As Marks details, players have become more inclined to lock in their lucrative long-term contracts early, knowing that if they do eventually want a change of scenery, there are ways to put pressure on the team to try to make that happen. Ben Simmons is currently pushing the Sixers to trade him with four years left on his contract, while it looked briefly this summer like Damian Lillard – who has four years left on his deal with the Trail Blazers – might take the same path.
“I always tell my client to take the money now in an extension and worry about the future later,” one agent said to ESPN. “We can always force a trade later and it would be reckless giving up guaranteed money now.”
With stars increasingly more likely to agree to extensions, we’ve seen fewer big names change teams as free agents as of late. In 2020, Gordon Hayward – coming off an injury-plagued stint in Boston – was the biggest star to join a new team as a free agent. This offseason, that honor may belong to 35-year-old point guard Kyle Lowry. And the list of free agents for 2022 isn’t exactly loaded with star power — James Harden, Kyrie Irving, Bradley Beal, and Zach LaVine are the most noteworthy names, but Harden and Irving seem likely to agree to extensions this fall, and it’s possible Beal will too.
It wasn’t long ago that teams deliberately hoarded cap space in the hopes of making a run at star free agents, but that approach hasn’t really paid dividends during the last couple summers and is perhaps falling out of fashion.
“You are naive to think that the best way to build your roster is through free agency and not the draft and trades,” a Western Conference GM told Marks. “Preserving cap space and waiting for that next great player to become available will get you fired.”
As Marks notes, it remains to be seen whether this is a short-term trend or a sign of things to come, especially since we don’t know how certain rules could be tweaked in the next CBA. Still, given how many of 2022’s potential star free agents have already come off the board and how few teams project to have significant cap space next offseason, it doesn’t look like this trend will reverse in the immediate future.
They sign extensions then demand a trade. Same results, different language.
My thoughts exactly
Forcing a trade has nothing to do with the new contract rules. Stop posting.
Are you disagreeing with the article?— or you just did not bother reading it before commenting.
“Contract rules has REDUCED star player movement.” Forget players forcing trades
Hawks/Ressler made a point of getting rid of their rolling capspace kind of senselessly, and were rewarded with a final4, so the trend got support even if no extensions were involved.
Since this “sign-extension-now-force-trade-later” is the new normal, penalties for “agitated-early-termination” should be instituted.
Also, since both are things, they should have names besides force-out.
Perhaps all extensions should have early termination option by player included at least at the halfway mark, since they seem to be 4-year contracts. Whatever, the player should have to decide early in the offseason, so the decision doesn’t get drawn out and used for leverage.
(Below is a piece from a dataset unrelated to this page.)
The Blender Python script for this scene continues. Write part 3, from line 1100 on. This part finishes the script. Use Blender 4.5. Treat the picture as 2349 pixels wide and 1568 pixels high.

All I will say is that I really like it when a player wants to be traded, any player has the right to be traded at any point, specially if the team doesn’t wanna trade him…
Otherwise it isn’t right that teams can trade players whenever, even when they don’t wanna be traded, if teams can get rid of a player whenever they want, players must have the right to get rid of a team whenever they want, as well!
So nothing wrong in players forcing their way out, it is within their right, hence why they do it, & if it comes to that is because teams haven’t played ball with it, so players must try to lessen their value so teams get the worst possible package for them, that way they might learn the lesson, if a guy wants out, open the door & let him go, it is the best option for the team, always, right?
@ElDon
You have absolutely no idea what the contract between player and team stands for. The team is securing the yearly RIGHTS for a given term of that players career. If they sign a 5 year deal then that team can dictate where that player plays. And guess what, if the latter gets injured or performance decreases the player still gets 100% of their guaranteed money. So no, it’s not fair to demand a trade when you’re under contract. And it’s not as simple as letting them go. The rules dictate that a team must take back an equal amount of salary. Almost never is it for a player or players of equal talent. Let’s change the rule. No salary matching needed. The player can be traded but they lose that extra year IF they signed that max contract their home team gives them
Top 10 superstars need only one thing
discipline
If they disrespect anybody, teams can discipline them
Just like the Sixers can discipline Ben Simmons during his holdout?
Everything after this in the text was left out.